I don’t recall what we drank exactly, but I can assume it was some variety of middle-shelf liquor (any would do) mixed with Diet Coke. The fact that these young men kept Diet Coke on hand for female company charmed me, even if it was mostly for the purpose of intoxicating girls for nefarious ends. I recall how our decorating tastes differed: Their living area was bare save for some football paraphernalia, and the shared boys’ room we entered was decked out in wall-to-wall photos of Mary-Kate and Ashley Olsen. This would be unremarkable were it not for the fact that the two were enrolled at NYU that semester, making the shrine to the famous teens more unsettling because they were not just celebrities now, they were our classmates.

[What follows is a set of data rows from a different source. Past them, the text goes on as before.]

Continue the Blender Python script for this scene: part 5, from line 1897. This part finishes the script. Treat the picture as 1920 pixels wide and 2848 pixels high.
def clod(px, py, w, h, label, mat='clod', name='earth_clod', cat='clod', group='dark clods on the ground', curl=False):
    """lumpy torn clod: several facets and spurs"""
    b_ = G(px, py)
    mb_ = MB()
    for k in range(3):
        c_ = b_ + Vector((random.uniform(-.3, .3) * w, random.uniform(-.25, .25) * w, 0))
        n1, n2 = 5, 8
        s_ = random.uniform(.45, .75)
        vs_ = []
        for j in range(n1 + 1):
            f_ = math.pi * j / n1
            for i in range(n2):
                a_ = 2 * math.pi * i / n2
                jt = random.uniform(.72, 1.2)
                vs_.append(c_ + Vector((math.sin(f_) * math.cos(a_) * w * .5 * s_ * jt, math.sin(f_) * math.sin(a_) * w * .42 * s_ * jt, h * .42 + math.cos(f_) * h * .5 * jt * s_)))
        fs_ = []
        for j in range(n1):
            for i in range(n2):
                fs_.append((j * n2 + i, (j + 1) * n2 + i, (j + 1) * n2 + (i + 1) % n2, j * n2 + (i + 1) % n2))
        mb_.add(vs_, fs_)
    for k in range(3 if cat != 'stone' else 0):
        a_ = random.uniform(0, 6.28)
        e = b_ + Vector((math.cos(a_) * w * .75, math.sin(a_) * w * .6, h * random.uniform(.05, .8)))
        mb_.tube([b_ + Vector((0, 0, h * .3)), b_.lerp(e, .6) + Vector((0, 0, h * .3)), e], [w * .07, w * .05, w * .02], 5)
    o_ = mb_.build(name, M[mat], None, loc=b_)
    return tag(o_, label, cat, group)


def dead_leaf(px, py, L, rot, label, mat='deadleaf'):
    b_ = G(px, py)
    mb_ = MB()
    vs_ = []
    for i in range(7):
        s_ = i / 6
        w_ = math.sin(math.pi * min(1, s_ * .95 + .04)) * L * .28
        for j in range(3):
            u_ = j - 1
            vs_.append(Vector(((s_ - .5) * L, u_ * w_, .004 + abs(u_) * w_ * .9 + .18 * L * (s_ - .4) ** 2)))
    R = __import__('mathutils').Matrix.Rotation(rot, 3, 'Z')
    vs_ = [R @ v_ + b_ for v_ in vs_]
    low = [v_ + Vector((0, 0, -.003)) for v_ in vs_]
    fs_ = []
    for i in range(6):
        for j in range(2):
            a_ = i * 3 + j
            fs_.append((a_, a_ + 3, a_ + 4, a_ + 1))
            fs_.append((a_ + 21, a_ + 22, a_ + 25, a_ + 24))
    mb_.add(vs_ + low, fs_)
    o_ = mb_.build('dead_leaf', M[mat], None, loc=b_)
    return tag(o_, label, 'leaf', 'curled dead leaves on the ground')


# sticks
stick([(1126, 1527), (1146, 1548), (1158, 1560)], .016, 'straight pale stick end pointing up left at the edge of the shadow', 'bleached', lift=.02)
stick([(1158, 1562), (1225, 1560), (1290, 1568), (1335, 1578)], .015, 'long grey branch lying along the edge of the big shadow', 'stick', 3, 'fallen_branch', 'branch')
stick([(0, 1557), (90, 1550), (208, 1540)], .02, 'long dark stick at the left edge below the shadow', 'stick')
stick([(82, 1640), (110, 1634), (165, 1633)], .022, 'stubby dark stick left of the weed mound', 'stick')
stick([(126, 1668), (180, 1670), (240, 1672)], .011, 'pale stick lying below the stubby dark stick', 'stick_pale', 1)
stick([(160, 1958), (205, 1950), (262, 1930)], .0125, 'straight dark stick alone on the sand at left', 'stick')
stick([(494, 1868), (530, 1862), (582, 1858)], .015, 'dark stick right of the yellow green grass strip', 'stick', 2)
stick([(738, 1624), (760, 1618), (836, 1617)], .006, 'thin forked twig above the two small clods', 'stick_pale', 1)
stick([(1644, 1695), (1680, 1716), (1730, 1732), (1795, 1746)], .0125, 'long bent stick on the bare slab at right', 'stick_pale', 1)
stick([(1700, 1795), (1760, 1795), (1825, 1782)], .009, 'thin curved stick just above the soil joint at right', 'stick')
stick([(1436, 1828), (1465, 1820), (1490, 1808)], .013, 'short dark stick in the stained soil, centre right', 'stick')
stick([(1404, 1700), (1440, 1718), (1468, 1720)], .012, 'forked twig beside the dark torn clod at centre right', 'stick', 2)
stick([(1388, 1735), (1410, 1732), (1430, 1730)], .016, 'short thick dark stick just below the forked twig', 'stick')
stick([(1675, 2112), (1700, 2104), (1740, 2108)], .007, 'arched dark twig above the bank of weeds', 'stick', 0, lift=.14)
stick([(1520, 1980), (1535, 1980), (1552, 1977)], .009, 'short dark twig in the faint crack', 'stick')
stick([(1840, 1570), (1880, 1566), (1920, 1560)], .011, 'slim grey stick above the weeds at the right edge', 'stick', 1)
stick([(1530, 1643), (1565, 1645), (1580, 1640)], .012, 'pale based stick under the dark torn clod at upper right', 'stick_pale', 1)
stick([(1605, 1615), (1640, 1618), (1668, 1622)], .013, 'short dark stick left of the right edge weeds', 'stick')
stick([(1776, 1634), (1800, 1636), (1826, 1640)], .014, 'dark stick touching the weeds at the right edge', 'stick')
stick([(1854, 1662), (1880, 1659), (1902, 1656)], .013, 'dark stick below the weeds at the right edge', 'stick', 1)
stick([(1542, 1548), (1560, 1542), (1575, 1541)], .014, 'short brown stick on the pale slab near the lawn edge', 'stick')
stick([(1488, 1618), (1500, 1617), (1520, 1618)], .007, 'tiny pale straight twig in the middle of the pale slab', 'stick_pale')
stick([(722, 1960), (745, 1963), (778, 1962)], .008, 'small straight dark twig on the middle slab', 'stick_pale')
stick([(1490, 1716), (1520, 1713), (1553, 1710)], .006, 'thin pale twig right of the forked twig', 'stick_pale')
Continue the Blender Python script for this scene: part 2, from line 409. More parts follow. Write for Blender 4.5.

In the year prior to their enrollment, somewhere far from NYU, an enterprising man with a pervy streak named Chase Brown started a countdown clock to the girls’ eighteenth birthdays that referred to when they would be “Playboy legal.” Brown’s adorable little shrine to predatory imaginary coitus was picked up by the E! network, and then several entertainment outlets followed suit. The web was soon littered with men on forums and comment sections frothing in eager anticipation of June 13, when the girls would reach the age of consent. They wrote as though the only thing in the way of unbridled passion between ordinary sleazes and billionaire teenage performers and entrepreneurs was a pesky statutory rape law that would soon be irrelevant.
The boys I knew who partook in the countdown were not more ghoulish than any other undergraduate men I knew. They were no older than twenty-two and most were younger still. Their desire for Mary-Kate and Ashley was age-appropriate, and though the countdown to legality was vulgar, I am not especially precious about the consent of seventeen-year-olds to give to partners two or three years their senior. But the anonymous hordes of much older men awaiting a Playboy shoot to which neither of the Olsen girls had given any hint of participating in, much less sex with strangers, was something more sinister. There was something darker than sexual attraction in it. The whole spectacle carried with it a sense that these men had been waiting for these girls to grow into adults since they debuted on television as infants on Full House in 1987.